Well, it went down hill from there. The next day a student brought in a pet rabbit, which, believe it or not, was bigger than the pig...I'm talking about major Bugs Bunny big! I didn't get bit, but I did get severely scratched. The next day a boy was scheduled to bring in a lamb. I thought, gee, after the pig and the rabbit, the lamb should be a piece of cake. Wrong! First of all, the thing had to be fed every four hours, and as you might guess, with that much liquid going in a similar quantity had to be coming out. The Mary Had a Little Lamb day was an unmitigated disaster.
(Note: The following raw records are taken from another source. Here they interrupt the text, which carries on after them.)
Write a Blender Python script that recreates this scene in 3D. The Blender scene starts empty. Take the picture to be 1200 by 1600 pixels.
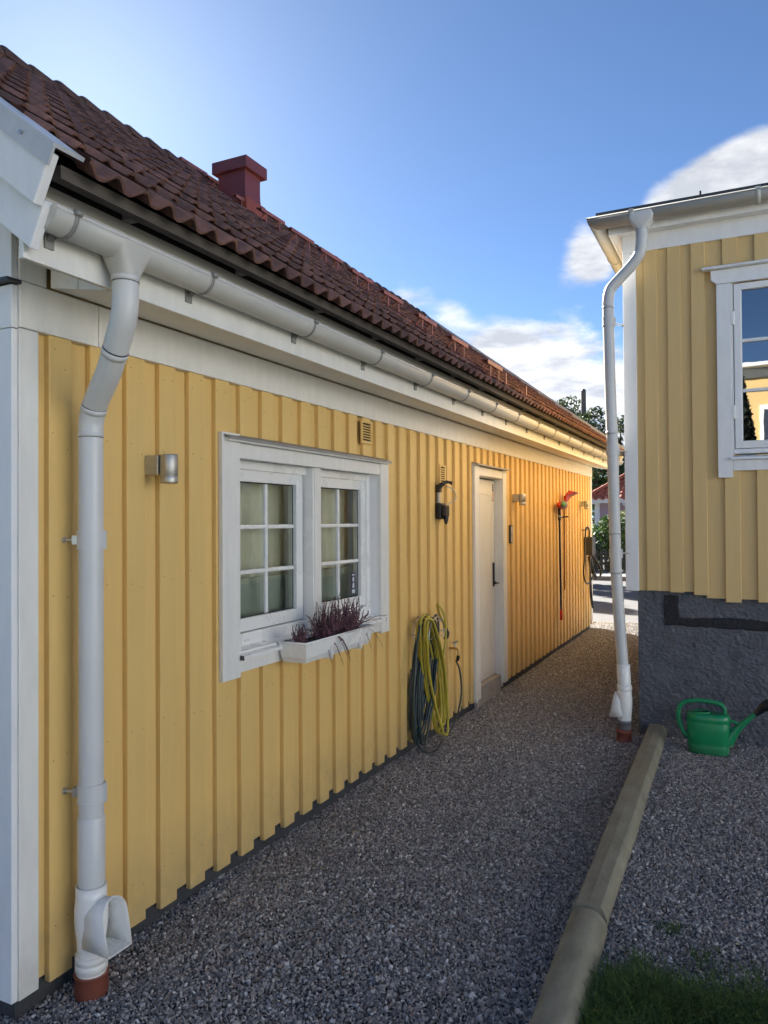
import bpy, math, random
import numpy as np
from mathutils import Vector, Matrix, Euler
random.seed(7); rng = np.random.default_rng(7)
C = bpy.context; S = C.scene; COL = S.collection
R_ = math.radians
# ------------------------------------------------------------------ camera
def cam_axes(yaw, pitch, roll):
    cy, sy = math.cos(yaw), math.sin(yaw)
    F = Vector((-sy*math.cos(pitch), cy*math.cos(pitch), math.sin(pitch)))
    R0 = Vector((cy, sy, 0)); U0 = R0.cross(F)
    R = R0*math.cos(roll) + U0*math.sin(roll); U = -R0*math.sin(roll) + U0*math.cos(roll)
    return R, U, F
cd = bpy.data.cameras.new('camera'); cam = bpy.data.objects.new('camera', cd); COL.objects.link(cam)
Rv, Uv, Fv = cam_axes(0.452476, 0.0126356, -0.0061780)
M = Matrix((( Rv.x, Uv.x, -Fv.x, 0), (Rv.y, Uv.y, -Fv.y, 0), (Rv.z, Uv.z, -Fv.z, 1.70), (0,0,0,1)))
cam.matrix_world = M
cd.sensor_fit = 'VERTICAL'; cd.sensor_height = 36; cd.sensor_width = 27; cd.lens = 36*1180/1600
cd.clip_start = .05; cd.clip_end = 2000
S.camera = cam
# ------------------------------------------------------------------ sky, sun, exposure
SUN_DIR = Vector((-.744, .668, .543)).normalized()
SUN_EL = math.asin(SUN_DIR.z); SUN_AZ = math.atan2(SUN_DIR.x, SUN_DIR.y)
W = bpy.data.worlds.new('World'); S.world = W; W.use_nodes = True
SKY_STRENGTH = .05
def build_world():
    nt = W.node_tree; N = nt.nodes; L = nt.links; N.clear()
    out = N.new('ShaderNodeOutputWorld'); bg = N.new('ShaderNodeBackground'); L.new(bg.outputs[0], out.inputs[0])
    sky = N.new('ShaderNodeTexSky'); sky.sky_type = 'NISHITA'; sky.sun_disc = False
    sky.sun_elevation = SUN_EL; sky.sun_rotation = SUN_AZ
    sky.altitude = 0; sky.air_density = .36; sky.dust_density = .10; sky.ozone_density = 2.2
    tc = N.new('ShaderNodeTexCoord')
    sep = N.new('ShaderNodeSeparateXYZ'); L.new(tc.outputs['Generated'], sep.inputs[0])
    def math_(op, a, b=None, clamp=False):
        m = N.new('ShaderNodeMath'); m.operation = op; m.use_clamp = clamp
        for i, v in enumerate((a, b)):
            if v is None: continue
            if isinstance(v, (int, float)): m.inputs[i].default_value = v
            else: L.new(v, m.inputs[i])
        return m.outputs[0]
    def mixc(f, a, b):
        m = N.new('ShaderNodeMix'); m.data_type = 'RGBA'
        if isinstance(f, (int, float)): m.inputs[0].default_value = f
        else: L.new(f, m.inputs[0])
        for i, v in ((6, a), (7, b)):
            if isinstance(v, tuple): m.inputs[i].default_value = v
            else: L.new(v, m.inputs[i])
        return m.outputs[2]
    # cloud layer: direction projected on a plane overhead
    zc = math_('MAXIMUM', sep.outputs[2], 0.0); den = math_('ADD', zc, .12)
    px = math_('DIVIDE', sep.outputs[0], den); py = math_('DIVIDE', sep.outputs[1], den)
    comb = N.new('ShaderNodeCombineXYZ'); L.new(px, comb.inputs[0]); L.new(py, comb.inputs[1])
    n1 = N.new('ShaderNodeTexNoise'); n1.inputs['Scale'].default_value = 1.15; n1.inputs['Detail'].default_value = 9
    n1.inputs['Roughness'].default_value = .58; n1.inputs['Distortion'].default_value = .35
    L.new(comb.outputs[0], n1.inputs['Vector'])
    n2 = N.new('ShaderNodeTexNoise'); n2.inputs['Scale'].default_value = 3.1; n2.inputs['Detail'].default_value = 8
    n2.inputs['Roughness'].default_value = .6; L.new(comb.outputs[0], n2.inputs['Vector'])
    # cloud banks at their places in the sky: bumps round a direction
    def bank(d, width, gain):
        v = N.new('ShaderNodeVectorMath'); v.operation = 'DISTANCE'; L.new(tc.outputs['Generated'], v.inputs[0])
        v.inputs[1].default_value = d
        q = math_('DIVIDE', v.outputs['Value'], width); q = math_('MULTIPLY', q, q)
        e = math_('POWER', 2.718, math_('MULTIPLY', q, -1.0)); return math_('MULTIPLY', e, gain)
    def pix(x, y):
        v = Fv + Rv*((x-600)/1180) + Uv*((800-y)/1180); return tuple(v.normalized())
    tot = None
    for (x, y), w, g in BANKS(pix):
        b = bank(pix(x, y), w, g); tot = b if tot is None else math_('ADD', tot, b)
    # low clouds ring the whole horizon
    low = math_('MULTIPLY', math_('POWER', 2.718, math_('MULTIPLY', zc, -9.0)), .17)
    lo2 = math_('ADD', tot, low)
    dens = math_('ADD', n1.outputs['Fac'], lo2)
    rmp = N.new('ShaderNodeMapRange'); rmp.interpolation_type = 'SMOOTHSTEP'
    L.new(dens, rmp.inputs[0]); rmp.inputs[1].default_value = .67; rmp.inputs[2].default_value = .83
    # cloud body: bright edges, greyer core
    r2 = N.new('ShaderNodeMapRange'); L.new(n2.outputs['Fac'], r2.inputs[0]); r2.inputs[1].default_value = .38; r2.inputs[2].default_value = .66
    ccol = mixc(r2.outputs[0], CLOUD_SHADE, CLOUD_LIGHT)
    tint = N.new('ShaderNodeMix'); tint.data_type = 'RGBA'; tint.blend_type = 'MULTIPLY'; tint.inputs[0].default_value = 1
    L.new(sky.outputs[0], tint.inputs[6]); tint.inputs[7].default_value = SKY_TINT
    fac = math_('MULTIPLY', rmp.outputs[0], .93)
    col = mixc(fac, tint.outputs[2], ccol)
    L.new(col, bg.inputs[0]); bg.inputs[1].default_value = SKY_STRENGTH
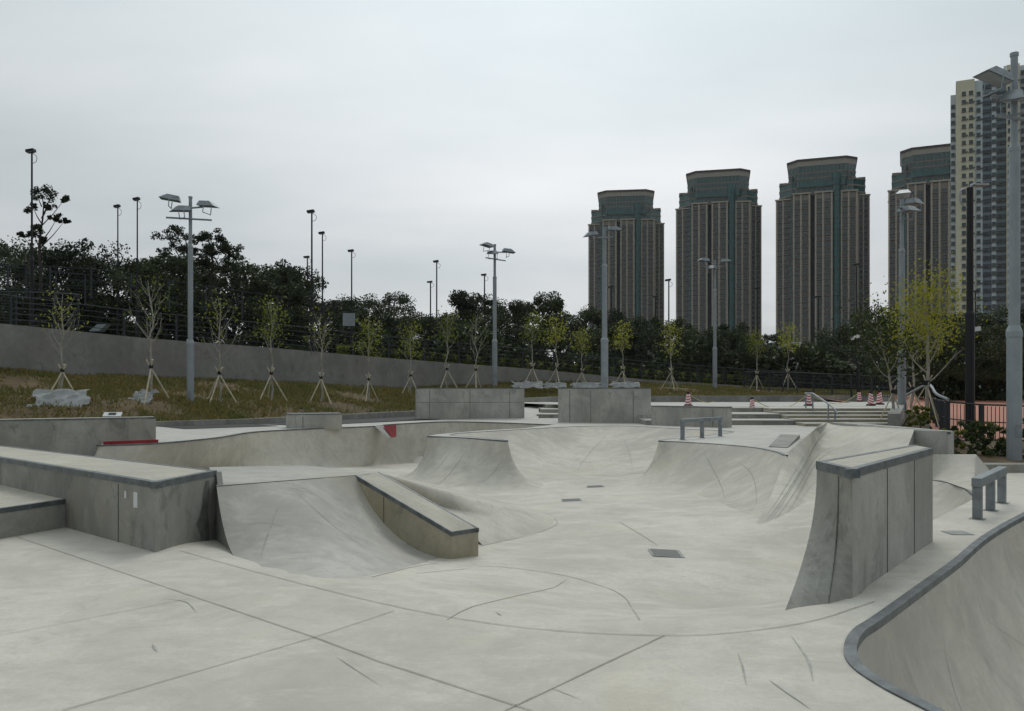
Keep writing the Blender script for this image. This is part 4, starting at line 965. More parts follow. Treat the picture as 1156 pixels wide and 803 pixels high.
# ------------------------------------------------------------------ cones
mzeb = bpy.data.materials.new('cone_stripes'); mzeb.use_nodes = True
n_ = mzeb.node_tree.nodes; l_ = mzeb.node_tree.links; b_ = n_['Principled BSDF']; t_ = n_.new('ShaderNodeTexCoord'); sp_ = n_.new('ShaderNodeSeparateXYZ'); l_.new(t_.outputs['Object'], sp_.inputs[0])
a_ = math_node(n_, l_, 'ADD', math_node(n_, l_, 'MULTIPLY', sp_.outputs[2], 9.0), math_node(n_, l_, 'MULTIPLY', sp_.outputs[0], 5.0))
g_ = math_node(n_, l_, 'GREATER_THAN', math_node(n_, l_, 'FRACT', a_), .5)
mm = n_.new('ShaderNodeMix'); mm.data_type = 'RGBA'; l_.new(g_, mm.inputs['Factor']); mm.inputs['A'].default_value = (.45, .035, .05, 1); mm.inputs['B'].default_value = (.62, .60, .58, 1); l_.new(mm.outputs['Result'], b_.inputs['Base Color']); b_.inputs['Roughness'].default_value = .5
def cone():
    t = empty('traffic_cone')
    mb = MB(); mb.lathe([(.21, 0), (.22, .03), (.19, .06)], 8); mb.build('base', m_blackrubber, t)
    mb = MB(); mb.lathe([(.16, .06), (.145, .10), (.075, .56)], 14); mb.build('body', mzeb, t, smooth=True)
    mb = MB(); mb.lathe([(.075, .56), (.07, .62), (.05, .65)], 10); mb.build('cap', m_blackrubber, t)
    return t
c0_ = cone(); first = True
CN = [(607, 452, 45, 'first of three striped cones in the gap between the tall far walls'), (612, 452, 44.5, 'middle one of three striped cones in the gap between the tall far walls'), (621.5, 452.3, 44, 'striped cone nearest the right tall wall, in the gap between walls'),
      (748, 451.5, 43, 'small striped cone behind the low ledge, nearest to the tall wall'), (777, 458.7, 34.3, 'striped cone on the top seating step beside yellow tape'), (819, 451.5, 44, 'small striped cone under the slim mast by the gutter'),
      (849, 465, 29.6, 'striped cone standing on the middle of the seating steps'), (856, 451.3, 42.5, 'small striped cone just behind the seating steps, right of the slim mast'), (912.6, 458.3, 35.2, 'striped cone standing alone at the head of the stairs'),
      (970, 453.7, 38, 'striped cone behind the upper end of the handrail'), (983, 458.2, 35.2, 'larger striped cone right of the handrail, middle of a trio'), (993, 457, 36.5, 'rightmost striped cone next to the side wall of the stairs')]
CP = {}
for px, yb, d, lb in CN:
    o = c0_ if first else copy_tree(c0_); first = False
    z = PZ + .004
    if px == 849: z = DZ + 2 * r3
    d2 = (EYE - z) * FPX / (yb - HY) if px not in (777,) else 34.3
    o.location = (X(px, d2), d2, z); o.rotation_euler.z = random.uniform(0, 6); s = (16.3 if px in (912.6, 983, 849, 993, 777) else 12.8) * d2 / FPX / .65; s = min(1.25, max(.75, s)); o.scale = (s,) * 3; CP[px] = o.location.copy()
    tag(o, lb, 'traffic cone', 'red and white striped cones')
for a, b, lb in [((849), (856), 'yellow tape strung between two cones on the seating steps'), (912.6, 849, 'long slack yellow tape left of the lone stair-head cone'), (912.6, 970, 'slack yellow tape right of the lone stair-head cone'), (777, 819, 'yellow tape lying from a step cone toward the slim mast')]:
    p, q = CP[a] + Vector((0, 0, .5)), CP[b] + Vector((0, 0, .5)); pts = [p.lerp(q, i / 12) - Vector((0, 0, .5 * math.sin(math.pi * i / 12))) for i in range(13)]
    mb = MB(); mb.tube(pts, .014, 4); tag(mb.build('barrier_tape', m_rope), lb, 'barrier tape')

# ------------------------------------------------------------------ trees
def branch_tree(name, H, tr, fork, nb, spread, leaf_n, leaf_s, bark, leafm, up=.75, seed=0, levels=2, stakes=0, lean=0.0, crownlow=.5, tipspread=.25):
    rnd = random.Random(seed); random.seed(seed)
    t = empty(name); mb = MB(); tips = []
    trunk = [Vector((0, 0, 0))]
    k = 8
    for i in range(1, k + 1): trunk.append(Vector((lean * H * (i / k) ** 1.5 + rnd.gauss(0, .012 * H), rnd.gauss(0, .012 * H), H * .92 * i / k)))
    mb.tube(trunk, [tr * (1 - .8 * i / k) for i in range(k + 1)], 7)
    def at(u): f = u * k; i = min(int(f), k - 1); return trunk[i].lerp(trunk[i + 1], f - i)
    for b in range(nb):
        u = fork + (1 - fork) * .85 * b / nb; p = at(u); az = b * 2.4 + rnd.uniform(-.4, .4)
        Lb = H * spread * (1.15 - .65 * (u - fork) / (1 - fork)) * rnd.uniform(.75, 1.2)
        pts = [p]; d = Vector((math.cos(az), math.sin(az), up * .55)).normalized(); q = p.copy()
        for s_ in range(5):
            d = (d + Vector((0, 0, up * .35)) + Vector((rnd.gauss(0, .1), rnd.gauss(0, .1), 0))).normalized(); q = q + d * Lb / 5; pts.append(q.copy())
        r0 = tr * .42 * (1 - .5 * u); mb.tube(pts, [r0 * (1 - .8 * i / 5) for i in range(6)], 5)
        tips += [pts[3], pts[4], pts[5], pts[5]]
        if levels > 1:
            for c in range(4):
                i = rnd.choice((1, 2, 3, 4)); p2 = pts[i]; a2 = az + rnd.uniform(-1.3, 1.3); dd = Vector((math.cos(a2), math.sin(a2), up)).normalized(); L2 = Lb * rnd.uniform(.3, .5)
                e = p2 + dd * L2; mb.tube([p2, p2.lerp(e, .5) + Vector((rnd.gauss(0, .03), rnd.gauss(0, .03), .02)), e], [r0 * .4, r0 * .25, r0 * .1], 4); tips += [e, p2.lerp(e, .6)]
    tips += [trunk[-1]] * 4
    mb.build('trunk', bark, t)
    tips = [p for p in tips if p.z > H * crownlow] or tips
    lf = MB()
    for i in range(leaf_n):
        p = rnd.choice(tips); r = tipspread * H * .25
        lf.leaf(p + Vector((rnd.gauss(0, r), rnd.gauss(0, r), rnd.gauss(0, r * .8))), leaf_s * rnd.uniform(.6, 1.3), .5)
    lf.build('crown', leafm, t)
    for s_ in range(stakes):
        a = s_ * 2 * math.pi / stakes + rnd.uniform(-.3, .3) + .4; rr_ = H * .17
        mb = MB(); foot = Vector((math.cos(a) * rr_, math.sin(a) * rr_, -.15)); top = Vector((-math.cos(a) * rr_ * .22, -math.sin(a) * rr_ * .22, H * .31)); mb.tube([foot, top], .028, 6); mb.build('stake', m_stake, t)
    if stakes: mb = MB(); mb.tube([(0, 0, H * .245), (0, 0, H * .275)], tr * 1.5, 7); mb.build('tie', m_blackrubber, t)
    return t
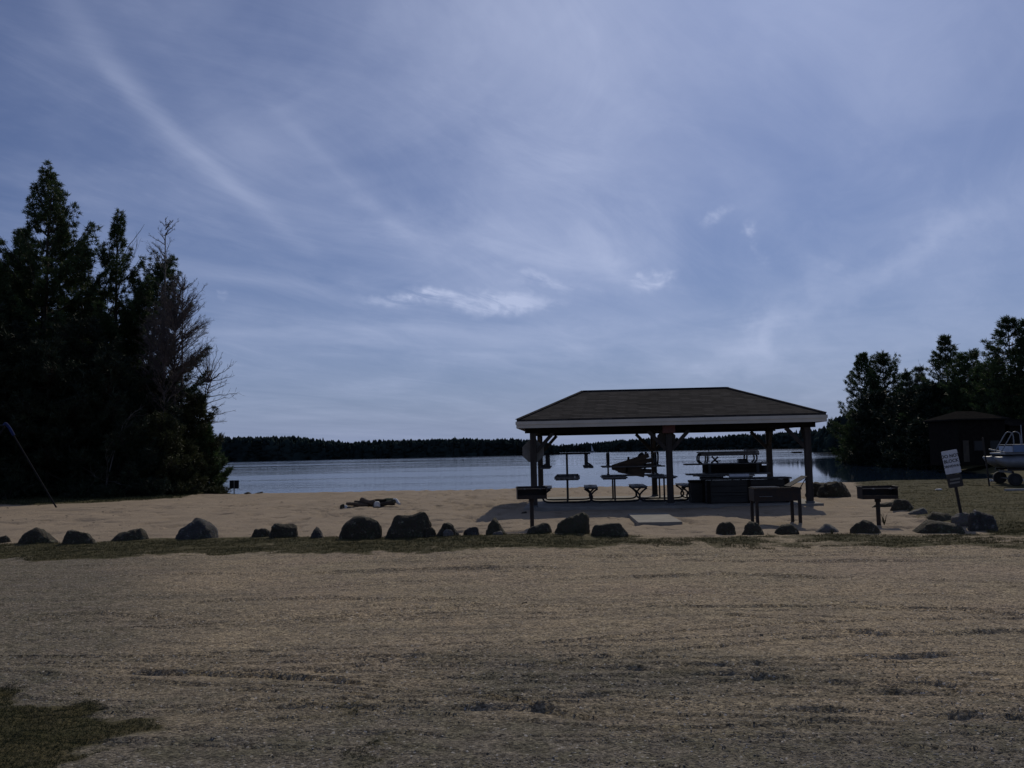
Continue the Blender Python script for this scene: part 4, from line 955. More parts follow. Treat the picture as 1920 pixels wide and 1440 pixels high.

Fortunately, the final day, a boy rode his pony to school, which, having learned from experience, we decided not to put up on the table in the art room. We tied it to a tree outside and the kids stood at the window and drew it. The animal was a perfect gentleman too, hardly moving at all and the kids did some really nice work. And me, I learned a lot too. I learned never again to use live animals in class. I started a collection of mounted animals, a squirrel, an owl, a coyote, a mallard, and a groundhog. The squirrel and owl I still have to this day while the coyote I willed to the school when I left.